Rt Hon Lord Lilley

    Peter Lilley:

    My Lords, I begin by declaring my interest as the owner of a smallholding with a few sheep and poultry, albeit in France and outside the purview of this Bill.

    This Bill is profoundly conservative in two senses of the word. First, it is Conservative with a large “C”, because the Conservative Party is, and always has been, about conserving all that is best in our country that we have inherited from our forefathers and wish to hand on to our successors. But secondly, it is conservative with a small “c” in its desire to resist any change, which is very widespread in this country, going way beyond the Conservative Party. The Bill, to some extent, enshrines that desire to keep the environment unchanged, as it is. But the environment in this country is largely manmade. Before man set to work, it was covered with dense and impenetrable forest. No one proposes we go back to that, apart from a few extreme rewilders.

    The environment has changed considerably over our lifetimes. I was brought up in the outer suburbs of London, a few hundred yards from the first farm. I used to enjoy watching the horse-drawn ploughs ploughing the small fields. The landscape at that time was a patchwork of small fields surrounded by hedges, which changed over time, partly as a result of mechanisation and partly as a result of EU subsidies encouraging farmers to dig up their hedges and have larger fields. We need to be conscious that we cannot freeze time. Had we tried to do so, food production would be lower and the cost of living higher, and we would have to import a far higher proportion of our food than we do.

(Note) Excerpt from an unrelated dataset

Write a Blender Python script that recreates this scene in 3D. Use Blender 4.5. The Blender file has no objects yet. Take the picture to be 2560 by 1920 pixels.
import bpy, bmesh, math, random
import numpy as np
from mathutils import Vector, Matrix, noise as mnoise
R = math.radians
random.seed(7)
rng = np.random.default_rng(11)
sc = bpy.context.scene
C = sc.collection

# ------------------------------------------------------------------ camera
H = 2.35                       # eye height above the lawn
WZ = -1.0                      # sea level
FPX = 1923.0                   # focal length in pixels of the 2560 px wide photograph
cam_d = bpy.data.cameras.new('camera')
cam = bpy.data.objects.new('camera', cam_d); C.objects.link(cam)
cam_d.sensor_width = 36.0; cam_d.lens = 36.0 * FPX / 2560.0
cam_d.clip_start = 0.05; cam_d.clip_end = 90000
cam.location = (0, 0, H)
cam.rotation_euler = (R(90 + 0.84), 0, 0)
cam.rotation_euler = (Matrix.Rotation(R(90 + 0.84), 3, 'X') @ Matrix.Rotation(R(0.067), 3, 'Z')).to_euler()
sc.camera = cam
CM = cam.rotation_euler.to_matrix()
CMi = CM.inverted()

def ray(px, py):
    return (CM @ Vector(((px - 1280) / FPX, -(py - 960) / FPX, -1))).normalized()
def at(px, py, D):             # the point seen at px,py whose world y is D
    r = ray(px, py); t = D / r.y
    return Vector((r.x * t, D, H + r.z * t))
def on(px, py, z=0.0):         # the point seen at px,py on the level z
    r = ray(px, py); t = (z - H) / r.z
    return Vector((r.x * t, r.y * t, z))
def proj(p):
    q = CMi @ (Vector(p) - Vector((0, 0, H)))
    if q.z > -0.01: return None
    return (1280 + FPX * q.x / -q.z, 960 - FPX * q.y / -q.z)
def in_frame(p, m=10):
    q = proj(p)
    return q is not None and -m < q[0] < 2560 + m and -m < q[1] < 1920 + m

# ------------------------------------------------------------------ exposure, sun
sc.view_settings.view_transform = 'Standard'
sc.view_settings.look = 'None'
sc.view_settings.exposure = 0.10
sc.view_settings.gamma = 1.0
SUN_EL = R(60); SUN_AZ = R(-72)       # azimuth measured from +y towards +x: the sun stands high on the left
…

    There is a paradox at the heart of the Bill: the environment is largely the result of human action, not human design. It is the spontaneous creation of the actions of thousands of farmers, foresters and landowners serving millions of consumers. Yet, we assume in the Bill that it needs a centralised, guiding bureaucracy, a 25-year plan, vast apparatus of law and regulation and subsidies diverted from promoting food production to providing environmental goods. Is all this necessary? We certainly need to prevent the environment being despoiled by plastic, waste, litter, industrial waste and unregulated pollution. But, quite possibly, those problems would be better dealt with by individual measures relating to each, rather than by setting up some central, guiding, Soviet-style planning apparatus to preserve what was never the creation of human planning.

    But we are where we are, and where we are is outside the European Union, so we have to decide what our own environmental rules, policies and principles should be. Fears were expressed during the referendum campaign, and subsequently, that we would set lower standards than those enshrined in the laws we have inherited from the EU. We certainly do not want to see lower standards, less clean air or less pure water. But there are many dimensions of regulations apart from higher and lower. We should aim to make our regulations simpler to comply with and outcome-based rather than process-based, creating as few barriers as possible to entry into agriculture and elsewhere and as few barriers as possible for small operators, rather than privileging the large landowners and industrial farmers.

    We can now relate our regulations to our national circumstances. In doing so, we should be able to apply the precautionary principle in a more rational and pragmatic way than has been the case in the European Union. Someone described the way the European Union approaches the precautionary principle as “You should never do anything for the first time”. Of course, if there are real reasons to fear harm from some new process or innovation, we should take precautions. We should, perhaps, allow pilot projects before licensing more widely. Certainly, we should take into account experience elsewhere. But we should not rule out anything and everything from which anyone can imagine a threat, particularly when those threats are invented by those who are fundamentally anti-science, anti-industry and anti-prosperity.

    I hope we will be open to using GM crops. I declare an interest here as Rothamsted was in my constituency when I was an MP. Wonderful research is done there into GM, CRISPR and conventional development of new species, always with due concern for risks. As a result, new varieties are created that require fewer pesticides and herbicides and produce more output with less fertiliser. I hope we can take advantage of the research and adopt an approach based on measuring costs against benefits in our regulations. I recall that some EU directives did not do so. We must all take a more balanced and proportionate approach. I support the Bill but with grave reservations.